Comment 62051

By Ryan (registered) - website
Posted April 11, 2011 at 15:04:56 in reply to Comment 62048

There are a couple of mitigating circumstances:

1. Most of the Aberdeen traffic is between the West Mountain and West Hamilton. They only take Beckett/Aberdeen/Longwood because it's slightly faster than taking Hwy 403.

2. The total volume of traffic is not static, but induced by the available lane capacity. Reduce the throughput capacity and some of the traffic literally disappears.

As Jane Jacobs observed:

Planners' models assume that closing a road causes the traffic using it to move elsewhere ... The study team ... found that computer models used by urban transportation planners yield incorrect answers ...

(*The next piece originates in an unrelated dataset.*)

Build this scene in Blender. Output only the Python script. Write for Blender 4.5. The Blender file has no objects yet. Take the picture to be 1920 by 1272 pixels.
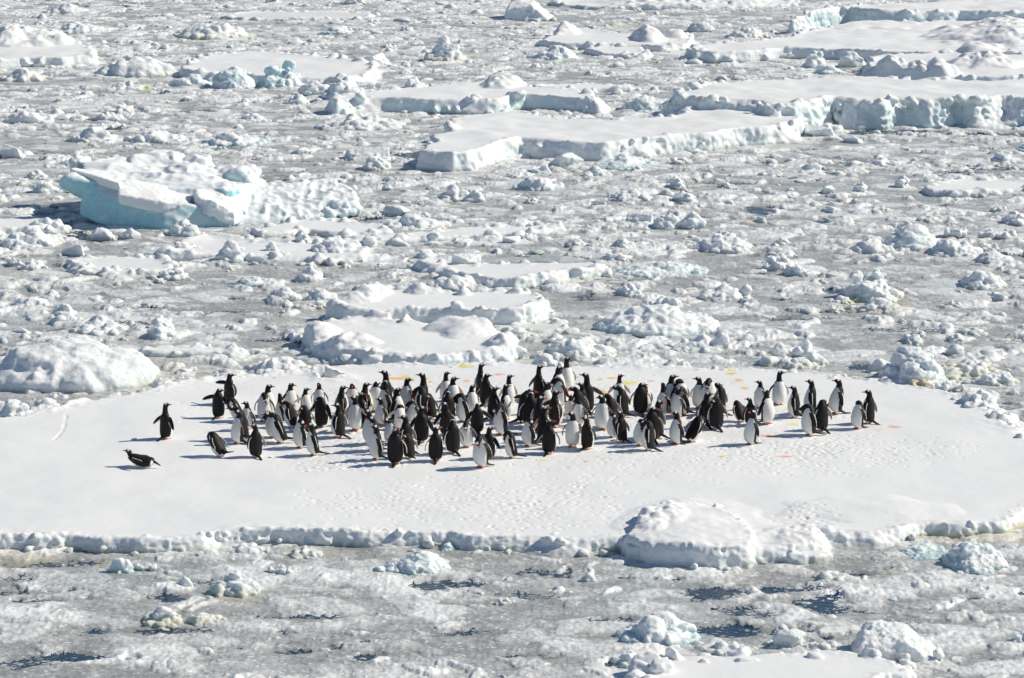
import bpy, bmesh, math, random
import numpy as np
from mathutils import Vector, Matrix
from mathutils.bvhtree import BVHTree

# ---------------------------------------------------------------- camera, light, exposure
S = bpy.context.scene
COL = S.collection
F_PX = 5600.0; IMG_W = 1920.0; IMG_H = 1272.0; CAM_H = 13.5
PITCH = math.atan(1144.0 / F_PX)
cam_d = bpy.data.cameras.new('camera'); cam = bpy.data.objects.new('camera', cam_d); COL.objects.link(cam)
cam.location = (0, 0, CAM_H); cam.rotation_euler = (math.pi / 2 - PITCH, 0, 0)
cam_d.sensor_width = 36.0; cam_d.lens = F_PX / IMG_W * 36.0; cam_d.clip_start = 1.0; cam_d.clip_end = 20000.0
S.camera = cam
SUN_EL = math.radians(38); SUN_AZ = math.radians(13)       # azimuth: angle from +X towards +Y
W = bpy.data.worlds.new('World'); S.world = W; W.use_nodes = True
nt = W.node_tree; bg = nt.nodes['Background']
sky = nt.nodes.new('ShaderNodeTexSky'); sky.sky_type = 'NISHITA'; sky.sun_disc = False
sky.sun_elevation = SUN_EL; sky.sun_rotation = math.pi / 2 - SUN_AZ
sky.air_density = 1.0; sky.dust_density = 0.1; sky.ozone_density = 3.5
nt.links.new(sky.outputs[0], bg.inputs[0]); bg.inputs[1].default_value = 0.078
sl = bpy.data.lights.new('sun', 'SUN'); sl.energy = 4.6; sl.angle = math.radians(0.55); sl.color = (1.0, 0.92, 0.775)
so = bpy.data.objects.new('sun', sl); COL.objects.link(so)
sd_ = Vector((math.cos(SUN_EL) * math.cos(SUN_AZ), math.cos(SUN_EL) * math.sin(SUN_AZ), math.sin(SUN_EL)))
so.rotation_euler = sd_.to_track_quat('Z', 'Y').to_euler(); so.location = (60, 60, 60)
S.view_settings.view_transform = 'Standard'; S.view_settings.look = 'None'
S.view_settings.gamma = 1.0; S.view_settings.exposure = 0.0
try:
    S.cycles.max_bounces = 6; S.cycles.diffuse_bounces = 3; S.cycles.glossy_bounces = 2
except Exception: pass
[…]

[W]hen a road is closed, an average of 20% of the traffic it carries seems to vanish. In some cases they studied, as much as 60% of the traffic vanished. ...

The report at hand is a logical extension to a 1994 finding that building new roads generates traffic. If that's the case, "then the closure of roads is bound to cause less traffic," according to London-based transport consultant Keith Buchan. ...

[T]raffic vanishes because commuting habits are so variable ... Flexibility helps people cope with road closures ... Experts ... suggest that government should stop worrying about causing vehicular congestion by pedestrianizing sites.